- REQUIREMENT:
Starting at the first line of the entries, extract each line up to and including the one that contains "over the lens", but leave out the pictures.

- RECORDS SUPPLIED:

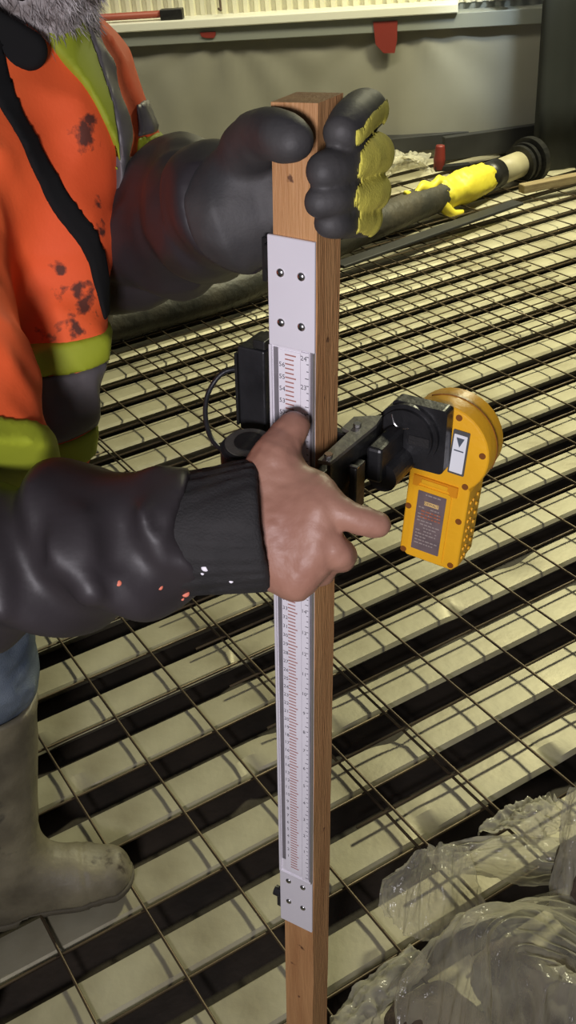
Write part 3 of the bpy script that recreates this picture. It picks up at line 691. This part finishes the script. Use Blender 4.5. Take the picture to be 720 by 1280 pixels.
bm = BX((.0200, -.0021, .0648), (.0345, -.0019, .0690)); link('label_badge', bm, M['badge'], lb)
text_lines('badge_text', ['DEWALT'], .0036, 1, .0272, .0669, -.0022, M['ink'], lb)
bm = bmesh.new(); rl = random.Random(2)
for i in range(16):
    z = .0755-i*.0037
    if .0630 < z < .0720: continue
    x = .0150
    while x < .037:
        w = rl.uniform(.0015, .0045); 
        if x+w > .0385: break
        if rl.random() < .8: box(bm, (x, -.0020, z), (x+w, -.0019, z+.0013))
        x += w+.0009
link('label_print', bm, M['labeltext'], lb)
bm = bmesh.new()
for z in (.0570, .0535, .0500):
    x = .018
    while x < .036: w = rl.uniform(.002, .004); box(bm, (x, -.00215, z), (x+w, -.00205, z+.0016)); x += w+.001
link('label_red_print', bm, M['labelred'], lb)
sc = link('screen_bezel', prism(rrect(.0372, .1072, .0530, .1524, .001, 2), -.0012, -.0002), M['bezel'], body)
link('lcd', prism(rrect(.0388, .1095, .0514, .1485, .0006, 2), -.0018, -.0014), M['lcd'], sc)
bm = bmesh.new(); v = [bm.verts.new(p) for p in ((.0412, -.0020, .1455), (.0490, -.0020, .1455), (.0451, -.0020, .1360))]; bm.faces.new(v); box(bm, (.0405, -.0021, .1318), (.0497, -.0019, .1330)); link('lcd_arrow', bm, M['lcdmark'], sc)
for (a, b) in ((40.3, 164), (66.9, 133.6), (55.8, 97), (55, 58), (54, 6.5), (4, 57), (4.5, 6.5)):
    bm = bmesh.new(); cyl(bm, (a*mmv, -.0006, b*mmv), (a*mmv, .004, b*mmv), .0031, n=14); link('screw_recess', bm, M['hole'], body)
bm = bmesh.new()
for k in range(7):
    for yy in (.008, .014, .026):
        cyl(bm, (.0605, yy, .014+.0105*k), (.0622, yy, .014+.0105*k), .0018, n=8)
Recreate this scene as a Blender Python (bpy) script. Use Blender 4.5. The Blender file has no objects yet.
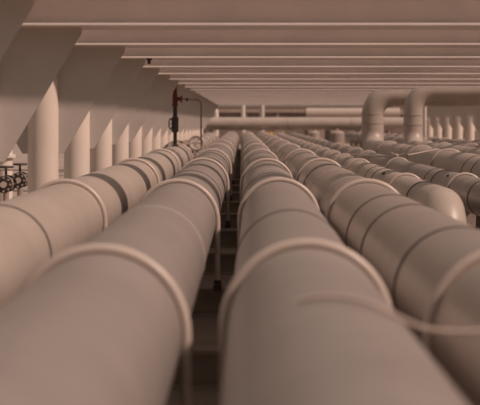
import bpy, bmesh, math, random
from mathutils import Vector, Matrix
random.seed(4)
C = bpy.context.scene.collection
PI = math.pi
F = 1500.0            # focal length in pixels of the 480 px wide frame
VX, VY = 246.0, 122.0  # where the lines of the pipes meet
CZ = 2.25             # lens height over the ground
H = 1.19              # underside of the overhead beams over the lens


# ------------------------------------------------------------------ materials
def mat(name, col, rough=0.6, var=0.10, scale=3.0, metal=0.0, bump=0.0, streak=None):
    m = bpy.data.materials.new(name); m.use_nodes = True
    nt = m.node_tree; b = nt.nodes['Principled BSDF']
    b.inputs['Roughness'].default_value = rough
    b.inputs['Metallic'].default_value = metal
    tc = nt.nodes.new('ShaderNodeTexCoord')
    mp = nt.nodes.new('ShaderNodeMapping')
    if streak: mp.inputs['Scale'].default_value = streak
    n = nt.nodes.new('ShaderNodeTexNoise'); n.inputs['Scale'].default_value = scale
    n.inputs['Detail'].default_value = 6; n.inputs['Roughness'].default_value = 0.6
    r = nt.nodes.new('ShaderNodeValToRGB')
    r.color_ramp.elements[0].position = 0.3; r.color_ramp.elements[1].position = 0.72
    r.color_ramp.elements[0].color = [c * (1 - var) for c in col] + [1]
    r.color_ramp.elements[1].color = [min(1, c * (1 + var)) for c in col] + [1]
    nt.links.new(tc.outputs['Object'], mp.inputs['Vector'])
    nt.links.new(mp.outputs['Vector'], n.inputs['Vector'])
    nt.links.new(n.outputs['Fac'], r.inputs['Fac'])
    nt.links.new(r.outputs['Color'], b.inputs['Base Color'])
    if bump:
        bp = nt.nodes.new('ShaderNodeBump'); bp.inputs['Strength'].default_value = bump
        bp.inputs['Distance'].default_value = 0.02
        nt.links.new(n.outputs['Fac'], bp.inputs['Height'])
        nt.links.new(bp.outputs['Normal'], b.inputs['Normal'])
    return m

M = dict(
    pipe=mat('pipe_paint', (.282, .245, .225), .36, .09, 1.6),
    clad=mat('cladding_sheet', (.50, .43, .385), .34, .08, 1.6, metal=.55),
    palepipe=mat('pale_pipe_paint', (.42, .355, .31), .42, .08, 1.6),
    shaft=mat('column_paint', (.72, .62, .545), .42, .06, 1.2),
    clamp=mat('clamp_paint', (.50, .42, .37), .38, .05, 5),
    groove=mat('dark_joint', (.09, .07, .06), .7, .1, 6),
    seam=mat('pale_seam', (.35, .30, .27), .5, .05, 6),
    steel=mat('steel_paint', (.54, .482, .445), .55, .07, 1.2),
    beam=mat('beam_paint', (.76, .665, .61), .55, .08, 1.0),
    sleeper=mat('sleeper_paint', (.40, .33, .28), .7, .15, 3),
    ground=mat('concrete_ground', (.36, .295, .255), .9, .2, .6, bump=.3),
    red=mat('red_paint', (.17, .035, .03), .5, .2, 8),
    dark=mat('dark_iron', (.06, .043, .038), .55, .2, 8),
    rust=mat('rusty_tube', (.33, .22, .18), .6, .2, 9),
    rope=mat('rope_fibre', (.46, .385, .335), .8, .15, 30),
    yellow=mat('yellow_paint', (.50, .30, .03), .5, .1, 6),
    white=mat('white_paint', (.72, .64, .58), .5, .05, 4),
    tank=mat('tank_paint', (.36, .29, .25), .6, .1, 2),
    wall=mat('building_cladding', (.22, .17, .15), .8, .15, .5),
)


# ------------------------------------------------------------------ mesh helpers
def obj(name, bm, m, parent=None, smooth=False):
    bmesh.ops.recalc_face_normals(bm, faces=bm.faces)
    me = bpy.data.meshes.new(name); bm.to_mesh(me); bm.free()
    me.materials.append(M[m])
    if smooth:
        for p in me.polygons: p.use_smooth = True
        me.set_sharp_from_angle(angle=math.radians(40))
    o = bpy.data.objects.new(name, me); C.objects.link(o)
    if parent:
        o.parent = parent; o.matrix_parent_inverse = Matrix.Translation(-parent.location)
    return o

def tag(o, label, cat, group=None, kind=None):
    if label: o['label'] = label
    if cat: o['category'] = cat
    if group: o['group'] = group
    if kind: o['kind'] = kind
    return o

def thing(name, label, cat, loc, group=None, kind=None):
    o = bpy.data.objects.new(name, None); C.objects.link(o)
    o.location = loc; o.empty_display_size = .2
    return tag(o, label, cat, group, kind)

def P(x, y, z): return Vector((x, y, z + CZ))      # z counted from the lens height

def box(bm, x0, x1, y0, y1, z0, z1, bev=0.0):
    r = bmesh.ops.create_cube(bm, size=1)
    for v in r['verts']:
        v.co = Vector(((x0 + x1) / 2 + v.co.x * (x1 - x0), (y0 + y1) / 2 + v.co.y * (y1 - y0), CZ + (z0 + z1) / 2 + v.co.z * (z1 - z0)))
    if bev:
        es = {e for v in r['verts'] for e in v.link_edges}
        bmesh.ops.bevel(bm, geom=list(es), offset=bev, segments=2, affect='EDGES', profile=.5)
    return bm

def sweep(bm, pts, r, seg=32, cap=True):
    """a tube along world points; r is a number or one radius per point"""
    n = len(pts); rs = r if isinstance(r, (list, tuple)) else [r] * n
    tans = []
    for i in range(n):
        a = pts[max(0, i - 1)]; b = pts[min(n - 1, i + 1)]
        tans.append((b - a).normalized())
    t = tans[0]
    u = Vector((0, 0, 1)) if abs(t.z) < .9 else Vector((1, 0, 0))
    u = (u - t * u.dot(t)).normalized()
    rings = []
    for i in range(n):
        t = tans[i]; u = (u - t * u.dot(t)).normalized(); w = t.cross(u)
        rings.append([bm.verts.new(pts[i] + (u * math.cos(a) + w * math.sin(a)) * rs[i]) for a in [2 * PI * k / seg for k in range(seg)]])
    for i in range(n - 1):
        for k in range(seg):
            bm.faces.new((rings[i][k], rings[i][(k + 1) % seg], rings[i + 1][(k + 1) % seg], rings[i + 1][k]))
    if cap:
        bm.faces.new(rings[0]); bm.faces.new(rings[-1])
    return bm

def disc(bm, c, axis, r, t, seg=32):
    a = Vector(axis).normalized()
    return sweep(bm, [c - a * t / 2, c + a * t / 2], r, seg)

def arc(c, u, v, r, a0, a1, n=10):
    return [c + u * (r * math.cos(a0 + (a1 - a0) * i / n)) + v * (r * math.sin(a0 + (a1 - a0) * i / n)) for i in range(n + 1)]

ex, ey, ez = Vector((1, 0, 0)), Vector((0, 1, 0)), Vector((0, 0, 1))


# ------------------------------------------------------------------ pipes
def xat(keys, d):
    """smooth interpolation of the pipe's offset at distance d"""
    if d <= keys[0][0]: return keys[0][1]
    for (a, xa), (b, xb) in zip(keys, keys[1:]):
        if d <= b:
            t = (d - a) / (b - a); t = t * t * (3 - 2 * t) * .5 + t * .5
            return xa + (xb - xa) * t
    return keys[-1][1]

SLEEP_TOP = -1.93

def pipeline(label, keys, z, r, d0, d1, clamps, grooves, seams, tail=None, head=None, rod=.031, saddles=True, m='pipe'):
    base = thing('pipeline', label, 'pipe', P(xat(keys, max(d0, 8)), max(d0, 8), -CZ), None)
    ds = []; d = d0
    while d < d1: ds.append(d); d += 2.0
    ds.append(d1)
    pts = [P(xat(keys, d), d, z) for d in ds]
    if head: pts = head + pts
    if tail: pts = pts + tail
    obj('pipe_body', sweep(bmesh.new(), pts, r, 64), m, base, True)
    for g in grooves:
        if d0 < g < d1:
            p = P(xat(keys, g), g, z); w = .042
            bm = bmesh.new(); sweep(bm, [p - ey * w, p - ey * w * .9, p + ey * w * .9, p + ey * w], [r, r + .007, r + .007, r], 64, False)
            tag(obj('joint_band', bm, 'groove', base, True), 'dark joint band', None)
    for g in seams:
        if d0 < g < d1:
            p = P(xat(keys, g), g, z); w = .03
            bm = bmesh.new(); sweep(bm, [p - ey * w, p - ey * w * .5, p + ey * w * .5, p + ey * w], [r, r + .006, r + .006, r], 64, False)
            tag(obj('weld_bead', bm, 'seam', base, True), 'pale weld bead', None)
    R = r + rod * .62 + .002
    for i, g in enumerate(clamps):
        if not d0 < g < d1: continue
        x = xat(keys, g); c = P(x, g, z)
        foot = P(0, 0, SLEEP_TOP + .003).z
        path = [Vector((x - R, g, foot))] + arc(c, ex, ez, R, PI, 0, 32) + [Vector((x + R, g, foot))]
        cl = obj('pipe_clamp', sweep(bmesh.new(), path, rod, 12), 'clamp', base, True)
        if g < 50:
            for s in (-1, 1):
                bm = bmesh.new(); disc(bm, Vector((x + s * R, g, foot + .035)), ez, .05, .07, 6)
                disc(bm, Vector((x + s * R, g, foot + .10)), ez, .042, .05, 6)
                nt_ = obj('nut', bm, 'dark', cl)
                tag(nt_, 'dark nut', None)
        if saddles:
            bm = bmesh.new()
            w = r * .62
            zs = z - math.sqrt(r * r - w * w)
            y0, y1 = g - .09, g + .09
            # a cradle: its top follows the pipe, its foot stands on the sleeper
            top = [(x + w * k / 6, z - math.sqrt(r * r - (w * k / 6) ** 2) + .004) for k in range(-6, 7)]
            prof = top + [(x + w * .8, SLEEP_TOP + .003), (x - w * .8, SLEEP_TOP + .003)]
            a = [bm.verts.new(P(px, y0, pz)) for px, pz in prof]; b = [bm.verts.new(P(px, y1, pz)) for px, pz in prof]
            bm.faces.new(a); bm.faces.new(b)
            for k in range(len(prof)):
                bm.faces.new((a[k], a[(k + 1) % len(prof)], b[(k + 1) % len(prof)], b[k]))
            obj('saddle', bm, 'sleeper', base)
    return base

def rep(start, end=112, step=9.44):
    out = []; d = start
    while d < end: out.append(d); d += step
    return out

ZA = -1.13; R0 = .435
KA = [(8, -2.06), (17, -2.06), (27, -2.03), (37, -2.08), (60, -2.14), (100, -2.25)]
KB = [(8, -.775), (17, -.78), (27, -.785), (37, -.83), (60, -.89), (118, -1.0)]
KC = [(8, .335), (17, .385), (27, .375), (60, .30), (100, .13), (118, .10)]
KD = [(8, 1.42), (17, 1.38), (27, 1.365), (60, 1.31), (118, 1.13)]
KE = [(17, 2.42), (45, 2.37), (118, 2.37)]
KF = [(17, 3.33), (118, 3.38)]
KG = [(17, 4.95), (118, 5.0)]
KH = [(17, 6.06), (118, 6.06)]

pipe_a = pipeline('pale pipe nearest the row of round columns', KA, ZA, R0, -1, 100, [8.1, 17.05] + rep(27.0),
         [12.5, 28.7, 40.0, 49.5], [14.4, 24.0, 31, 33.4, 38.2] + rep(44), m='palepipe')
pipe_b = pipeline('big pale pipe in the left foreground beside the dark gap', KB, ZA, R0, -1, 110.4, [7.95, 17.1] + rep(27.3),
         [21.4, 31.8, 40.9, 50.5], [12.4, 24.4, 34] + rep(43))
pipe_c = pipeline('big pale pipe running to the bottom centre of the view', KC, ZA, R0, -1, 110.4, [8.3, 17.5] + rep(26.88),
         [11.8, 20.7, 30.4, 39.6], [22.4, 33.0] + rep(42.5))
pipe_d = pipeline('pale pipe with many joint bands, right of the centre pipe', KD, ZA, R0, -1, 110.4, [7.95, 17.1] + rep(27.08),
         [9.9, 12.6, 14.3, 24.6, 28.2, 41], [19.2, 22.4, 31.5, 34] + rep(44), m='clad')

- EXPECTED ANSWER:
Write part 3 of the bpy script that recreates this picture. It picks up at line 691. This part finishes the script. Use Blender 4.5. Take the picture to be 720 by 1280 pixels.
bm = BX((.0200, -.0021, .0648), (.0345, -.0019, .0690)); link('label_badge', bm, M['badge'], lb)
text_lines('badge_text', ['DEWALT'], .0036, 1, .0272, .0669, -.0022, M['ink'], lb)
bm = bmesh.new(); rl = random.Random(2)
for i in range(16):
    z = .0755-i*.0037
    if .0630 < z < .0720: continue
    x = .0150
    while x < .037:
        w = rl.uniform(.0015, .0045); 
        if x+w > .0385: break
        if rl.random() < .8: box(bm, (x, -.0020, z), (x+w, -.0019, z+.0013))
        x += w+.0009
link('label_print', bm, M['labeltext'], lb)
bm = bmesh.new()
for z in (.0570, .0535, .0500):
    x = .018
    while x < .036: w = rl.uniform(.002, .004); box(bm, (x, -.00215, z), (x+w, -.00205, z+.0016)); x += w+.001
link('label_red_print', bm, M['labelred'], lb)
sc = link('screen_bezel', prism(rrect(.0372, .1072, .0530, .1524, .001, 2), -.0012, -.0002), M['bezel'], body)
link('lcd', prism(rrect(.0388, .1095, .0514, .1485, .0006, 2), -.0018, -.0014), M['lcd'], sc)
bm = bmesh.new(); v = [bm.verts.new(p) for p in ((.0412, -.0020, .1455), (.0490, -.0020, .1455), (.0451, -.0020, .1360))]; bm.faces.new(v); box(bm, (.0405, -.0021, .1318), (.0497, -.0019, .1330)); link('lcd_arrow', bm, M['lcdmark'], sc)
for (a, b) in ((40.3, 164), (66.9, 133.6), (55.8, 97), (55, 58), (54, 6.5), (4, 57), (4.5, 6.5)):
    bm = bmesh.new(); cyl(bm, (a*mmv, -.0006, b*mmv), (a*mmv, .004, b*mmv), .0031, n=14); link('screw_recess', bm, M['hole'], body)
bm = bmesh.new()
for k in range(7):
    for yy in (.008, .014, .026):
        cyl(bm, (.0605, yy, .014+.0105*k), (.0622, yy, .014+.0105*k), .0018, n=8)
Recreate this scene as a Blender Python (bpy) script. Use Blender 4.5. The Blender file has no objects yet.
import bpy, bmesh, math, random
from mathutils import Vector, Matrix
random.seed(4)
C = bpy.context.scene.collection
PI = math.pi
F = 1500.0            # focal length in pixels of the 480 px wide frame
VX, VY = 246.0, 122.0  # where the lines of the pipes meet
CZ = 2.25             # lens height over the ground
H = 1.19              # underside of the overhead beams over the lens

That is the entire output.